Nov 16, 2024
Nov 16, 2024
On July 14, the Indian Space Research Organisation (ISRO) launched its Chandrayaan-3 mission on board its heaviest launch vehicle, the LVM-3 from the Satish Dhawan Space Centre and injected the spacecraft into a GTO orbit of 180 x 36500 km.
In order to overcome its limitation of not having a powerful rocket to place its spacecraft directly in the Lunar Transfer Trajectory (LTT), ISRO cleverly employed a series of earth orbits of the spacecraft till July 25 to gradually increase its speed and position by a series of firing of its engines. Through this fuel-efficient path—but slow in leaving Earth—the spacecraft gaining the requisite momentum broke free from Earth’s gravity and reached the intended point in the LTT. Once in the LTT, ISRO executed a precise maneuver to reduce its speed so that the moon’s gravitational field could pull it into a stable lunar orbit.

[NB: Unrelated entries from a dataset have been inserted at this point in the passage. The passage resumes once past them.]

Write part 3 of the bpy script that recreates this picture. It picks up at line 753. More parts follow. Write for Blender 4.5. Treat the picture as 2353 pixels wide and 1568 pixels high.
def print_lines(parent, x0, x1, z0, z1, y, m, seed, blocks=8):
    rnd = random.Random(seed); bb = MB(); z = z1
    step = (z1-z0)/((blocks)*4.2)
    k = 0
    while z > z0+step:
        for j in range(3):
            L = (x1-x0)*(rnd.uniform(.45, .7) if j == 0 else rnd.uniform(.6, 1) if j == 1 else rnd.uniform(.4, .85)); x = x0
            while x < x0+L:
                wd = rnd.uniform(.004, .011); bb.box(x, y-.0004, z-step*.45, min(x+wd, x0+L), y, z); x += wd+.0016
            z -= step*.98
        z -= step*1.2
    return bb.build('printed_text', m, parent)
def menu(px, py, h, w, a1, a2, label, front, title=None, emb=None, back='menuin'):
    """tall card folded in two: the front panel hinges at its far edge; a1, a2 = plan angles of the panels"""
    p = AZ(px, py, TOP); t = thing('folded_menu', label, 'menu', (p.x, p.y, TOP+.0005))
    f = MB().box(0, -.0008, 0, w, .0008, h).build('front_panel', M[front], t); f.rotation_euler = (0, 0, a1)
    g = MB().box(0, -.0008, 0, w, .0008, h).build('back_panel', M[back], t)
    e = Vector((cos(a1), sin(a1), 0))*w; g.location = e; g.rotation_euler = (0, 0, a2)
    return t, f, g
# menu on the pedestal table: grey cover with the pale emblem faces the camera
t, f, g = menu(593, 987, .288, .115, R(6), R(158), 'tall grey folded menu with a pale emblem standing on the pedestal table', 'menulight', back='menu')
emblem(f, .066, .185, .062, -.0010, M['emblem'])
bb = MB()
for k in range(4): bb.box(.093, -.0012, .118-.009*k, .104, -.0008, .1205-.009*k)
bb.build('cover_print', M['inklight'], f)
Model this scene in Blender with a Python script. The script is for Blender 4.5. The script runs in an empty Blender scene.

Having entered the lunar orbit on August 5, the spacecraft orbited the moon till August 16 to come closer to it. On August 17, ISRO successfully maneuvered the separation of the lander module from the propulsion module whereupon, the lander module took a separate path of its own orbit and continued to circle the moon till August 23 just to slow down itself expending very little fuel.
Interestingly this time round, ISRO having assessed what went awry in Chandrayaan-2, built far more redundancies and safeguards into Chandrayaan-3 such as: one, installation of two cameras instead of one as in Chandrayaan-2 to detect and avoid hazards; two, equipping it with laser doppler velocimeter to sense its speed in three directions; three, loading it with more fuel to make necessary adjustments in its path, orientation, and speeds; four, its legs were strengthened to withstand its weight on landing better; five, enabled it to choose its landing site from a larger area on the moon’s surface; and above all its processing system for hazard-avoidance was sped up to enable it to take landing decision much faster than its predecessor, Chandrayaan-2, and also chose an alternative landing spot in case the predetermined spot was found to be hazardous, all of which cumulatively made the lander more resilient this time to make a wise decision for safe landing.
On August 23, at the prescribed time, while the staff in the mission control room passing through quiet moments of nail-biting tension, the lunar lander started its powered descent to the moon from an altitude of 25 km horizontally @1.7 km per second by firing all of its four main engines for about 12 minutes to cut its speed by about 80% and descended from 25 km to 7.4 km.
Next came the “attitude hold” phase in which the lander stabilized its orientation relative to the surface fixed with the aid of its eight thrusters to gain a steady view of the looming lunar surface for its landing sensors—two altimeters, one of the lasers and the other of the microwaves—and descended from 7.4 km to 6.8 km above the moon’s surface—all in about 10 seconds.
Then, duly supported by the sensors, it passed through the last phase—the “fine braking” phase—using only two of its four main engines and descended up to 850 meters above the moon’s surface.
Here, it hovered for 12 seconds with all its four legs pointing downwards to check if it was above the intended landing spot by capturing pictures of the surface and comparing them to the preloaded onboard satellite images and confirming that it was above the predetermined safe landing spot, descended to 150 meters within two minutes.
Once descended to 150 meters, it again hovered for 22 seconds while its navigation, guidance, and control system together with the hazard avoidance sensors and the actuators brought it from a perfectly horizontal to a perfectly vertical position and reevaluating the area below for landing hazards, if any, and picking up the safe spot for touchdown ... it landed on the moon gracefully at 6.04 pm Indian time. Finally, the sensors on the lander's legs triggered the shutdown of its engines.
At once, wild cheering filled the mission control room in Bengaluru. The nation joined ISRO staff along with Prime Minister Modi in cheering the success of Vikram’s Odyssey—a journey that was recalibrated more resiliently based on the analysis of Chandrayaan-2’s failure—to the south pole of the moon.
Congratulations ISRO! You are the first to land on the south pole of the moon.